* GIVEN REQUEST *
The line containing "8).build('bracket', M['dullsteel'], cc)" marks the end: quote every line from the start of the records below through it, word for word.

* DATA SHOWN *
···

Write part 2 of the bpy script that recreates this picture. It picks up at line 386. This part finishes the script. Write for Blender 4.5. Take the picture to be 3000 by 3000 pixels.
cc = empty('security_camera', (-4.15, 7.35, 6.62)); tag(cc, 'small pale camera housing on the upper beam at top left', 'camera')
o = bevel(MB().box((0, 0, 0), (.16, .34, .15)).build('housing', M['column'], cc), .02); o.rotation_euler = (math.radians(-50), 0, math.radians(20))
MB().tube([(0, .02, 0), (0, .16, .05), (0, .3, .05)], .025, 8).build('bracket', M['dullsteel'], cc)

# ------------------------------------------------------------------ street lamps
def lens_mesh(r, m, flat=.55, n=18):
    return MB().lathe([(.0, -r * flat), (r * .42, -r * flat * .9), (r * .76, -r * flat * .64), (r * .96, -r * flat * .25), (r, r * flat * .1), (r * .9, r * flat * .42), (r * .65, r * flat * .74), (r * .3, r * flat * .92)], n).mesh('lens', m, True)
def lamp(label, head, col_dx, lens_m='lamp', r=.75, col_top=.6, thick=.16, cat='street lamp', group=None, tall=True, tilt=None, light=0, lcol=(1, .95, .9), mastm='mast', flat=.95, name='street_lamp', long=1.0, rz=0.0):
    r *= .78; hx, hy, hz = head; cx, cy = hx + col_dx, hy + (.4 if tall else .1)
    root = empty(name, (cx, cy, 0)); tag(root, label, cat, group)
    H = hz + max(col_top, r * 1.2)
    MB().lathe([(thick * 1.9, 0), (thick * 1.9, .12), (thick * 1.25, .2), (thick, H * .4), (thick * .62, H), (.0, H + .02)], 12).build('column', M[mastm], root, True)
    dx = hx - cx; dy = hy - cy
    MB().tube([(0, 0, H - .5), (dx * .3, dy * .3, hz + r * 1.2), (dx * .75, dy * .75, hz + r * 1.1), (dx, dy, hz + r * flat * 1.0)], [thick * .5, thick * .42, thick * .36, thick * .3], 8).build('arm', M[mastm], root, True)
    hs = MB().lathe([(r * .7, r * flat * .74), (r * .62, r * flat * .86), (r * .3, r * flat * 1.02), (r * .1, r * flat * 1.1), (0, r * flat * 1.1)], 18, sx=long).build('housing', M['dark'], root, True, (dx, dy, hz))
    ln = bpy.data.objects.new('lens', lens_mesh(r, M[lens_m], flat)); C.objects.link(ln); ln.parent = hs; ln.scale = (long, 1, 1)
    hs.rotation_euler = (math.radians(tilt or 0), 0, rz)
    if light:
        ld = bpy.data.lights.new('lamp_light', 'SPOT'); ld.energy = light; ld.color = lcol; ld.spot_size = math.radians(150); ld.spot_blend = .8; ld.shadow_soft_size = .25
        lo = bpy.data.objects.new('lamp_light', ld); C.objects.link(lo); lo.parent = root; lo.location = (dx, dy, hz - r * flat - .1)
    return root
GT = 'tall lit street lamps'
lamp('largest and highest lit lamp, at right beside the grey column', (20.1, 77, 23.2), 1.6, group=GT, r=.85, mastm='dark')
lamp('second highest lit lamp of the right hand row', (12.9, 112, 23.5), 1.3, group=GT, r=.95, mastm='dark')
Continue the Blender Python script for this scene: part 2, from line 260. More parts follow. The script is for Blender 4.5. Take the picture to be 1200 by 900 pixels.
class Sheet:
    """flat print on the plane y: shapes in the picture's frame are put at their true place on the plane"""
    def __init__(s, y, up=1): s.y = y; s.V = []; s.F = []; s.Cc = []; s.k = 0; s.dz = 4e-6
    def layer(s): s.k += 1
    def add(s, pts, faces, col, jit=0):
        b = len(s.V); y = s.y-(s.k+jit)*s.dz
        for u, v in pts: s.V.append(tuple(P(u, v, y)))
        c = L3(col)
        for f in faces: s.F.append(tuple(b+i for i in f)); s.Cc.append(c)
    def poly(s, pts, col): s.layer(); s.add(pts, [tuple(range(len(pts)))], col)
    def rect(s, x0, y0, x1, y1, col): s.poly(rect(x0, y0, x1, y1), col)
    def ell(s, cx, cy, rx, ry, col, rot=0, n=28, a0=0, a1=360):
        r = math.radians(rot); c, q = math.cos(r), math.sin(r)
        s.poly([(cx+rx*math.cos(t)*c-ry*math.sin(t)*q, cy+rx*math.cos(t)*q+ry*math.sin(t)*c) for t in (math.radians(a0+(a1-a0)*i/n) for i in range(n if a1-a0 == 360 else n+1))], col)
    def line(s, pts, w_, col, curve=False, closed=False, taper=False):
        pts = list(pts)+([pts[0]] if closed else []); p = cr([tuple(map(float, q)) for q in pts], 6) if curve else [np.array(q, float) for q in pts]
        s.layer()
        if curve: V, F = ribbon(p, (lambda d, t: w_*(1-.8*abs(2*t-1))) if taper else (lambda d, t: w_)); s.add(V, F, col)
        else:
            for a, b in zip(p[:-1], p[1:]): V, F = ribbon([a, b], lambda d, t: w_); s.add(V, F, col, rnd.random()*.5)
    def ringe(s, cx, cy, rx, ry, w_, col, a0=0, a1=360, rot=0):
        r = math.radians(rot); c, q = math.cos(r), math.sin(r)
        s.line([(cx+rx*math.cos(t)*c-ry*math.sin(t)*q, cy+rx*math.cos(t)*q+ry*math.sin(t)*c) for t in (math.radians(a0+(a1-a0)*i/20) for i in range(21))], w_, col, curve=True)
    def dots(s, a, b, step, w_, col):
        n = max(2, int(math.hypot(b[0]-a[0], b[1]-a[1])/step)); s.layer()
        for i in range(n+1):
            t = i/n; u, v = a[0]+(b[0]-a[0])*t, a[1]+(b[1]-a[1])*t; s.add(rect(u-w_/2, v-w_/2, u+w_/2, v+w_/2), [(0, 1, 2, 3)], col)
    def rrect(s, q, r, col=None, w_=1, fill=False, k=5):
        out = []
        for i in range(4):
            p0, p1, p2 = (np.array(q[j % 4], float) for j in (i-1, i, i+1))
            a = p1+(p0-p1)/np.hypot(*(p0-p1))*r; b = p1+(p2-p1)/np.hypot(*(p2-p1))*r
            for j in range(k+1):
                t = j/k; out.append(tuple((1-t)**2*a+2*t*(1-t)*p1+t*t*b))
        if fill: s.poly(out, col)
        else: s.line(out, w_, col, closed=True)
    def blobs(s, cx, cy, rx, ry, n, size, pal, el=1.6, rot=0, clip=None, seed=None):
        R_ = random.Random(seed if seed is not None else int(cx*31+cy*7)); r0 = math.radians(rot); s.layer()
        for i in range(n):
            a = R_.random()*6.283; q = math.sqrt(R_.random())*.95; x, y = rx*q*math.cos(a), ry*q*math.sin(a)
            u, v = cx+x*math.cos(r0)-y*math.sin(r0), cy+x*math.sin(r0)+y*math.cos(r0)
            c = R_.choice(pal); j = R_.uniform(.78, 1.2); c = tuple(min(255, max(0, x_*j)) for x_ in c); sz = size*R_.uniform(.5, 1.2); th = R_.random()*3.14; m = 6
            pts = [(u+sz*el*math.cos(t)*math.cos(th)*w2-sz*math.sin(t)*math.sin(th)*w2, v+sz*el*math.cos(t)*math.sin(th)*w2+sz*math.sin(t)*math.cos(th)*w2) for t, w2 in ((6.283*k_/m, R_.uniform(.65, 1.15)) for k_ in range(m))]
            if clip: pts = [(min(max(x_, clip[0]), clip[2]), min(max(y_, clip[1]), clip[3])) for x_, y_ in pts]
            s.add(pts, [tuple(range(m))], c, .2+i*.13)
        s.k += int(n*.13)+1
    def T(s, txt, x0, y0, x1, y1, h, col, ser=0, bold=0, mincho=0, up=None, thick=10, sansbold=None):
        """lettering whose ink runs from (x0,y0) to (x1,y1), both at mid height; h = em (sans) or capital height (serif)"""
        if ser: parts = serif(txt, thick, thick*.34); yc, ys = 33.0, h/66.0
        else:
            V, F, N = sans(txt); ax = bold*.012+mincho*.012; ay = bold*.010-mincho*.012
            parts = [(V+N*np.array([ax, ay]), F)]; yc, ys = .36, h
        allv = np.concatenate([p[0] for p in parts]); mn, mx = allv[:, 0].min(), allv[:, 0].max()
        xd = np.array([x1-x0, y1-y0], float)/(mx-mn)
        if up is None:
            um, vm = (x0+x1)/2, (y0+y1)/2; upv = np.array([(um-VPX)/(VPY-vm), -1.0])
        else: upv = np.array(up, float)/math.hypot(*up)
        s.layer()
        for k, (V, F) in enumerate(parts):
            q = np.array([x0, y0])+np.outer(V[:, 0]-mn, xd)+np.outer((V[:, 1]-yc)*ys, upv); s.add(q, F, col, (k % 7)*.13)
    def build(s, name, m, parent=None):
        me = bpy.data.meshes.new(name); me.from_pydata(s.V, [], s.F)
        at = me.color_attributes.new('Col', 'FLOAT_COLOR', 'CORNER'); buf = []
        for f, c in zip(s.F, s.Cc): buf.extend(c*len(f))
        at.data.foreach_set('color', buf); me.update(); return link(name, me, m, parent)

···

* THE SOLUTION *
Write part 2 of the bpy script that recreates this picture. It picks up at line 386. This part finishes the script. Write for Blender 4.5. Take the picture to be 3000 by 3000 pixels.
cc = empty('security_camera', (-4.15, 7.35, 6.62)); tag(cc, 'small pale camera housing on the upper beam at top left', 'camera')
o = bevel(MB().box((0, 0, 0), (.16, .34, .15)).build('housing', M['column'], cc), .02); o.rotation_euler = (math.radians(-50), 0, math.radians(20))
MB().tube([(0, .02, 0), (0, .16, .05), (0, .3, .05)], .025, 8).build('bracket', M['dullsteel'], cc)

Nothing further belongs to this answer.